What it did, though, was make it feel like I was getting a glimpse of the behind-the-scenes of a musical. It felt intimate, especially since the Hayes Theatre is a pretty small venue, around 100 seats. (I don't know that the actors were even miked up!) It felt like it was getting back to the basics of theatre. It reminded me powerfully of how people have been telling stories to each other for thousands of years, in stone amphitheatres and around campfires.

It wouldn't work for something like Wicked, where the spectacle is half the fun. But for a deeply personal and character driven story, it was extremely effective.


The story

It's about a woman who moves back to New York after divorce, for a new beginning, and the day she makes a decision that splits her life onto two different tracks.

She meets up with two friends in a park - Lucas, her best friend from college, and Kate, her brand new neighbour. Lucas wants her to join his activist friends to get petition signatures, and Kate wants her to get coffee and listen to music.

We get to see both timelines play out over the years.

Unlike some other sliding doors stories, it wasn't like there was a "good timeline" and a "bad timeline". They both had their triumphs and their tragedies, their joys and their griefs.

The timelines alternated between scenes, and even appeared in the same scene. This could have been confusing, but there were some clever signposts.

The main character is named Elizabeth, and in one timeline she goes by Liz (the name Kate suggested for her new life), and in the other timeline she goes by Beth (the name Lucas used to know her by). Also, the actor wore glasses as Liz, and didn't wear glasses as Beth. This was so helpful, as an immediate way to distinguish them!

For me, it was an incredibly meaningful and resonant story. You know how some people feel existential dread when they contemplate the vastness of space? I have the same feeling when I think about how the tiniest change could potentially have made a huge difference to your life.

The characters in If/Then talk a lot about destiny and chance, fate and choice. Not just the sliding doors moment that precipitates both timelines, but numerous other moments where they could have made other decisions. When it's easy to have regrets or wonder "what if".

The way nothing is perfect, so we live with imperfection. The importance of love, friendship, community, and purpose. And the way it circles back, in both timelines, for second chances and new beginnings. It was immensely satisfying. And it made me feel reassured that no matter the vagaries of chance, we are still who we are, on some fundamental level.

It reminded me of that scene in Night Watch by Terry Pratchett, when Vimes and Sweeper are talking about multiple universes, and if everything happens somewhere or not.


The songs

My highlights:

* "Ain't No Man Manhattan" - I love this riff on "no man is an island". On one level, it's a protest against the gentrification of a neighbourhood, but on another, it's about community and living in a city and the connections between us and the chance encounters that affect our lives.

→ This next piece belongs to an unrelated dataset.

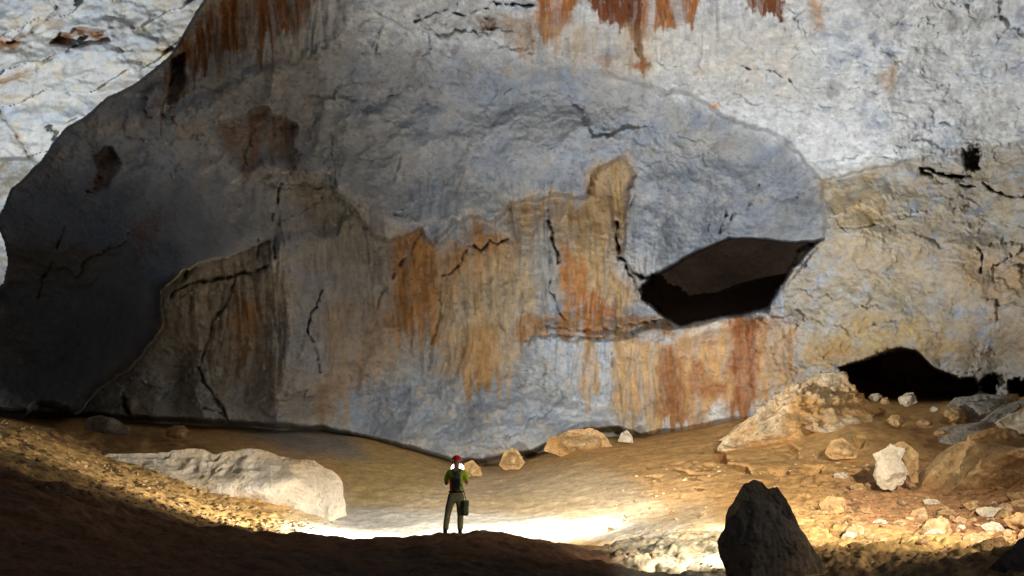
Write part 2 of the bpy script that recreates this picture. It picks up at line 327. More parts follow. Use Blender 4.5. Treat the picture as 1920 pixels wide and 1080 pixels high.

* "You Learn to Live Without" - Starts off deceptively gentle and quietly heartbreaking, goes through the journey of loss and loneliness in their different forms, and somehow coming out the other side.

* "Always Starting Over" - It's not often that the big song of the musical is the last song. But this is the one that's epic and catchy and lingers in my head. It sums up the whole thesis of the musical.

Honourable mentions to "The Moment Explodes" and "Love While You Can". But seriously, so many of them are so good.


The cast

It was fun to see several familiar faces, including Monique Sallé (as Kate), Blake Appelqvist (as Josh), and Tom Sharah (as David). Though I think they must shake up the roles between performances, since some of casting varied from the list in the program book.


Night Watch quote

"Oh, that," said Vimes. "I know about that. Like, you make a decision in this universe and you made a different decision in another one. I heard the wizards talking about that at a posh reception once. [...] But they were saying that, in a way, everything happens somewhere..."

"And you believed them?"

"It sounds like complete thungas. But sometimes you can't help wondering: what would have happened if I'd done something different--"

"Like when you killed your wife?"

Sweeper was impressed at Vimes's lack of reaction.

"This is a test, right?"

"You're a quick study, Mister Vimes."

"But in some other universe, believe me, I hauled off and punched you one."

Again, Sweeper smiled the annoying little smile that suggested he didn't believe him.

"You haven't killed your wife," he said. "Anywhere. There is nowhere, however huge the multiverse is, where Sam Vimes as he is now has murdered Lady Sybil. But the theory is quite clear. It says that if anything could happen without breaking any physical laws, it must happen. But it hasn't. And yet the 'many universes' theory works. Without it, no one would ever be able to make a decision at all."

"So?"

"So what people do matters!" said Sweeper. "People invent other laws. What they do is important! [...] It means the multiverse isn't infinite and people's choices are far more vital than they think. They can, by what they do, change the universe."